Whether you're wrenching on a flying Spitfire or a leaking Spitfire, Haynes has a shop manual for you. Very useful, but hardly the sort of thing you'd keep on your coffee table.
Well, you might keep shop manuals on your coffee table, but that would make you the kind of scarily focused gearhead who also keeps a couple of engine blocks in the kitchen. Not that there's anything wrong with that, of course, but Haynes also puts out this… this four-pound slab of concentrated essence of car pr0n, and- now that you're aware of its existence- your life without it will seem as grim and flavorless as the sawdust-enhanced sausage ration in Vladivostok, 1949. It sure as hell isn't cheap, so those of you with a birthday coming up are advised to start dropping some very strong gift-idea hints to your loved ones right now. The rest of you will have to cough up the rubles on your own, but it will be worth it.
From the Ford clones of the 1920s and 1930s (starting with a copy of the Model A and continuing with the modified-for-Soviet-conditions Model B-based M1 shown above), the USSR was making cars and trucks from its earliest days. While some were based on foreign designs (the Opel Kadett-based early Moskvich and Fiat-based Lada being a couple of famous examples), many were all-Soviet projects.
Thompson's book covers all the major lines of Soviet cars and light trucks, including the GAZ Pobedas and Volgas, the ZIL limousines, the beloved Zaporozhets, and a bunch of acronymic vehicles we decadent Westerners have never heard of.
Vehicles manufactured according to the demands of a planned economy (in a nation whose rough roads cover 11 time zones and every crazy weather condition imaginable) were designed with different priorities than those found in the capitalist automotive world, and this book does an excellent job describing how those priorities worked during the Soviet period.
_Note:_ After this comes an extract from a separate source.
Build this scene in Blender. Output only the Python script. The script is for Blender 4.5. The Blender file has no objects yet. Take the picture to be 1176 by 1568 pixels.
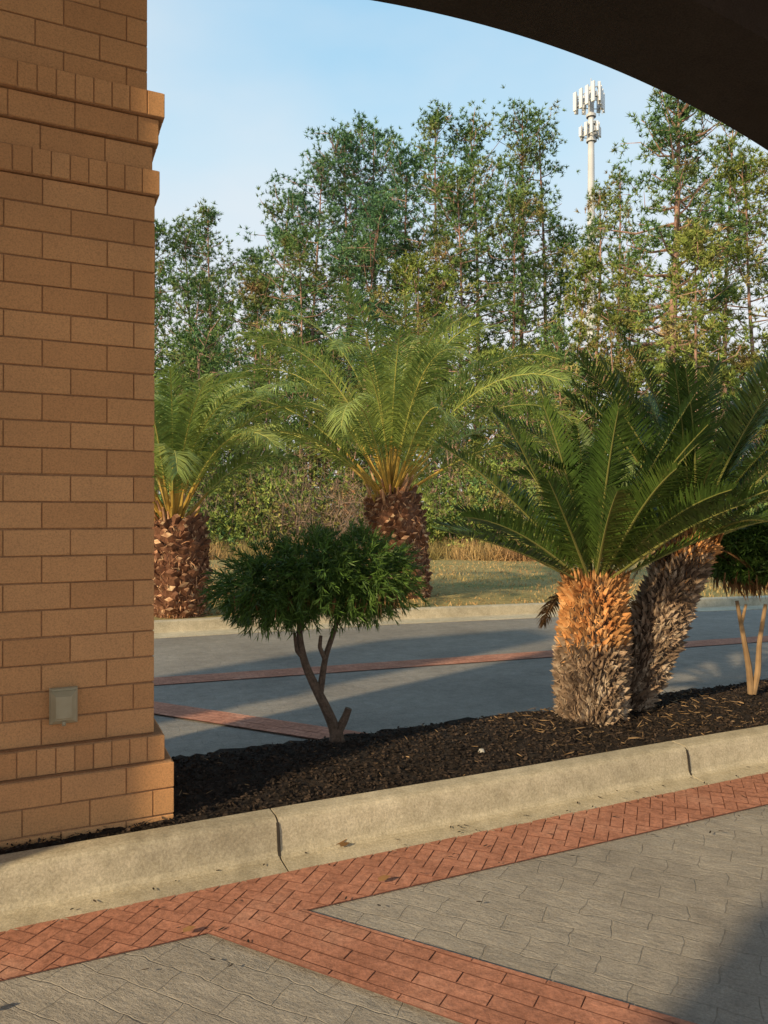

Things really got interesting during the Brezhnev era, during which the USSR's need for hard currency, coupled with the rise of inflation in the West, led to large-scale exports of Soviet-made vehicles. In early-70s Britain, car buyers could pick up a brand-new Moskvich 412 sedan for £717, which was £22 cheaper than a Mini and only £3 less than the wretched Hillman Imp. Many did, though some scary crash-test results took a big bite out of UK Moskvich sales. And, as Teargas has proven with his LeMons car, plenty of Ladas made it to Canada a few years later.
Thompson pays attention to Soviet racing achievements, from the early rally days to late-Soviet Lada hoonage. The machines of UAZ, IZH, RAF, etc., are here as well, with the story continuing to the end of the Soviet Union and a little beyond.
This one earns a five-rod rating (five being the highest rating, in honor of the most reliable automobile engine ever made), plus Bonus Balalaika for sheer Hero Of The Soviet Union-grade awesomeness. Murilee says check it out!